Predestination or Free Will?

What a great question, @Angela275. One that is not only important theologically, but also has important pastoral (and emotive) implications. I’m sure that like me you have non-Christian friends and family, so this question also impacts them whichever side you fall down on. On the one hand, “If salvation is for a select set, is there any chance God might pass over them?”. On the other hand, “If salvation is only an act of free choice, does that mean their eternal destiny is more or less up to chance?”. Again on the one hand, “Is God abusively forcing himself on others by predestining people?” On the other, “If he has the power to save, but leaves it up to our choices does that make him negligent?”.

I say all that, not so folk will necessarily answer the questions but more to illustrate that this is not theological minutia. Rather, if one imagines theological doctrines like countries on a map, ones view of predestination and free-will directly borders one’s theology of God and one’s theology of Church Mission. These are big important questions; let me try to offer some basic, stumbling, reflections.

It is worth considering what one means by ‘free will’. My own view is that our will follows our desires, so I do not believe then that the will is ‘free’ from any and all coercion anyway. One chooses Pepsi over coke, for example, because one desires Pepsi more and so the will chooses that brand. I would argue that sinners never choose to submit to God because their heart desires sin more than righteousness and so the will chooses to rebel instead. As such, left to our own devices none of us chooses God on our own. As such God must intervene to give us a new ‘heart’ (the core of humanness) so that we desire to choose him rather than rebellion.

Unsurprisingly then, I am a convinced Calvinist. And not even necessarily because I want to be but because that is what I see in scripture and, personally, find the most convincing position. Others have and will disagree - I’m cool with that.

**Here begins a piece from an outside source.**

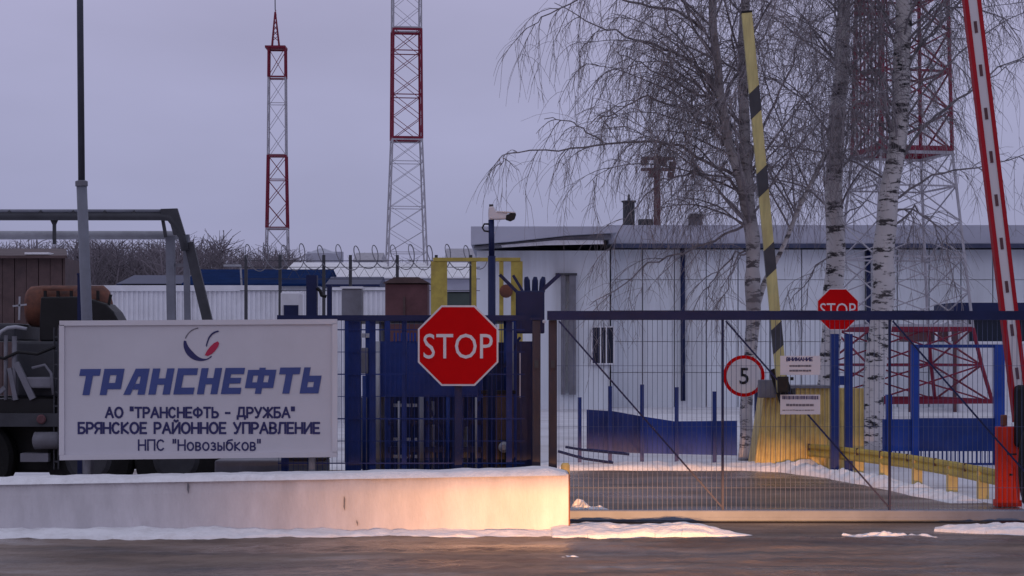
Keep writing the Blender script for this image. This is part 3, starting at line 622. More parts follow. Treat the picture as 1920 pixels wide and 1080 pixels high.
# ------------------------------------------------------------------ lattice masts
def mast(name, label, pxc, D, yaw, prof, bands, bay, lr, br, base_y=None, top_extra=None):
    """prof: list of (photo row, half width in m); bands: rows where paint changes, (row_top, row_bottom, material)"""
    t = thing(name, label, 'lattice mast', (X(pxc, D), D, 0), 'lattice masts')
    zs = [(Z(y, D), w) for y, w in prof]; zs.sort()
    def hw(z):
        for (a, wa), (c, wc) in zip(zs, zs[1:]):
            if z <= c: return wa + (wc - wa) * (z - a) / (c - a)
        return zs[-1][1]
    ct, st = math.cos(yaw), math.sin(yaw)
    def corner(k, z):
        sx, sy = ((-1, -1), (1, -1), (1, 1), (-1, 1))[k]; w = hw(z); x, y = sx * w, sy * w
        return Vector((X(pxc, D) + x * ct - y * st, D + x * st + y * ct, z))
    for (yt, yb, mm) in bands:
        z1, z0 = Z(yt, D), max(0, Z(yb, D))
        nb = max(1, round((z1 - z0) / bay)); lv = [z0 + (z1 - z0) * i / nb for i in range(nb + 1)]
        br_ = br; br = br * .72 if mm is M['mast_white'] else br
        for k in range(4):
            MB().tube([corner(k, z) for z in lv], lr * (.75 if mm is M['mast_white'] else 1), 6).build('leg', mm, t)
        b = MB()
        for i, z in enumerate(lv):
            for k in range(4):
                if i < nb:
                    b.tube([corner(k, z), corner((k + 1) % 4, lv[i + 1])], br, 4); b.tube([corner((k + 1) % 4, z), corner(k, lv[i + 1])], br, 4)
                if i % 2 == 0 or i == nb or nb <= 2: b.tube([corner(k, z), corner((k + 1) % 4, z)], br * 1.5, 4)
        b.build('bracing', mm, t)
        for z in (z0 + .05, z1 - .05):
            b = MB()
            for k in range(4): b.bar(corner(k, z), corner((k + 1) % 4, z), br * (4.5 if nb > 4 else 2.2), br * (3 if nb > 4 else 2))
            b.build('belt', mm, t)
        br = br_
    return t, corner
D1 = 160.0; s1 = F / D1
t, c1 = mast('lattice_mast', 'slim distant red and white lattice mast ending in a thin spire', 520, D1, R(2), [(92, 15.5 / s1), (300, 17 / s1), (460, 20 / s1), (720, 27 / s1)],
     [(92, 146, M['mast_red']), (146, 292, M['mast_white']), (292, 428, M['mast_red']), (428, 700, M['mast_white'])], 1.9, .085, .032)
b = MB(); z = Z(92, D1); b.box(X(499, D1), X(537, D1), D1 - .85, D1 + .85, z, z + .18); b.build('platform', M['mast_red'], t)
b = MB(); tip = P(516, 18, D1)
for k in range(4):
    sx, sy = ((-1, -1), (1, -1), (1, 1), (-1, 1))[k]; a = Vector((X(517, D1) + sx * .3, D1 + sy * .3, z + .18)); b.tube([a, tip + (a - tip) * .06], .06, 5)
for i in range(1, 7):
    f = i / 7.5; w = .3 * (1 - f); zz_ = z + .18 + (tip.z - z) * f; w2 = .3 * (1 - (i + 1) / 7.5); z2 = z + .18 + (tip.z - z) * (i + 1) / 7.5
    for sx in (-1, 1): b.tube([(X(517, D1) + sx * w, D1 - w, zz_), (X(517, D1) - sx * w2, D1 - w2, z2)], .035, 4)
b.build('spire', M['mast_red'], t)
MB().tube([P(516, 20, D1), P(515, -60, D1)], .045, 6).build('antenna', M['dark_grey'], t)
D2 = 90.0; s2 = F / D2
t, c2 = mast('lattice_mast', 'tall red and white lattice mast with flared white foot in the middle of the sky', 762, D2, R(7.5), [(-420, 24.5 / s2), (57, 26.0 / s2), (262, 27.5 / s2), (510, 37 / s2), (735, 46 / s2)],
     [(-420, -200, M['mast_red']), (-200, 57, M['mast_white']), (57, 262, M['mast_red']), (262, 735, M['mast_white'])], 1.03, .055, .021)
D3 = 50.0; s3 = F / D3
t, c3 = mast('lattice_mast', 'broad red and white lattice mast behind the birches with spreading red foot', 1690, D3, R(12), [(-300, 50 / s3), (0, 64 / s3), (290, 70 / s3), (640, 100 / s3), (752, 124 / s3)],
     [(-300, 288, M['mast_red']), (288, 616, M['mast_white']), (616, 752, M['mast_red'])], 1.0, .05, .028)
b = MB()
for k in range(9): 
    u = 1606 + k * 7; b.tube([P(u, -200, D3 - .9), P(u + 1, 290, D3 - .9)], .022, 5)
b.build('feeder_cable', M['mast_red'], t)
for qa in (190, 20): MB().pbox(1604, qa, 1668, qa + 9, D3 - .95, .08).build('cable_tray', M['mast_red'], t)

# ------------------------------------------------------------------ main pale building
DM = 60.0
t = thing('works_building', 'long pale flat roofed building filling the background behind the birches', 'building', (X(1500, DM), DM, 0))
b = MB(); zb = 0
k = 0; xx = X(1146, DM); xe = X(2150, DM)
while xx < xe:
    x2 = min(xx + 1.0, xe)
    for (q0, q1) in ((468, 524), (525, 582), (583, 640), (641, 698), (699, 764)):
        b.box(xx, x2 - .035, DM, DM + .2, max(0, Z(q1, DM)), Z(q0, DM))
    xx = x2
b.box(X(1146, DM) + .05, xe, DM + .2, DM + 18, 0, Z(468, DM)); b.build('wall', M['wall'], t)
b = MB(); b.box(X(1140, DM), xe, DM - .5, DM + 18.4, Z(458, DM), Z(424, DM)); b.build('roof', M['wall2'], t)
b = MB(); b.box(X(1146, DM), xe, DM - .62, DM - .48, Z(467, DM), Z(459, DM)); b.build('gutter', M['gutter'], t)
for px in (1280, 1628, 1990): MB().tube([P(px, 468, DM - .15), (X(px, DM), DM - .15, .2)], .075, 10).build('downpipe', M['navy'], t, smooth=True)
def window(par, p0, q0, p1, q1, D, mull):
    f = MB(); w = 2.6
    f.pbox(p0 - w, q0 - w, p1 + w, q0, D - .05, .06); f.pbox(p0 - w, q1, p1 + w, q1 + w, D - .06, .07); f.pbox(p0 - w, q0, p0, q1, D - .05, .06); f.pbox(p1, q0, p1 + w, q1, D - .05, .06)
    for m_ in mull: f.pbox(m_ - 1.2, q0, m_ + 1.2, q1, D - .048, .05)
    fo = f.build('window', M['white_metal'], par)
    MB().pbox(p0, q0, p1, q1, D - .03, .02).build('pane', M['glass'], fo)
window(t, 1111, 614, 1150, 681, DM - 2.1, (1126, 1137))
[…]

As a subset of Calvinists, I follow Don Carson’s Biblical Compatibilism model. Justin Taylor gives a good overview of the position (with bible passages) here. However, here are the headlines:

D. A. Carson… argues that the following two propositions are both taught and exemplified in the Bible:

  1. God is absolutely sovereign, but his sovereignty never functions in Scripture to reduce human responsibility.
  2. Human beings are responsible creatures—that is, they choose, they believe, they disobey, they respond, and there is moral significance in their choices; but human responsibility never functions in Scripture to diminish God’s sovereignty or to make God absolutely contingent.

Again folks are welcome to disagree. I have answers to some common objections, other stuff I just have to go, ‘yeah, don’t know really…’. I certainly have no answers to Mitchell’s consciousness critique, that is information above my pay grade I am afraid. Yet, not being able to answer an objection does not necessarily make Calvinism invalid, it is more a recognition that I am not as smart as he is(!) :wink:

I guess what I am saying is this: at the end of the day, I’m just another finite human trying to get my head around an infinite being’s operations. Even with the bible and 2000 years of theological reflections, we’re all still ants trying to comprehend the ocean. So whatever direction one approaches the debate I think it is incumbent on us to do so with grace and humility.

Sadly that has not always been the case. The Calvinism vs. Arminianism debate has been dividing churches for centuries and it is often, not to put too fine a point on it, due to stupid behaviour on both sides. Again, I often wonder if part of the reasons one lands on one side of the theological fence or the other on these issues is personality type, background, etc. It also wouldn’t surprise me if when we reach glory Calvinists and Arminians (and everyone else) finds out they were both partly right and both partly wrong.

I hope you can salvage something useful from all that. What’s your thoughts on the issue, Angela?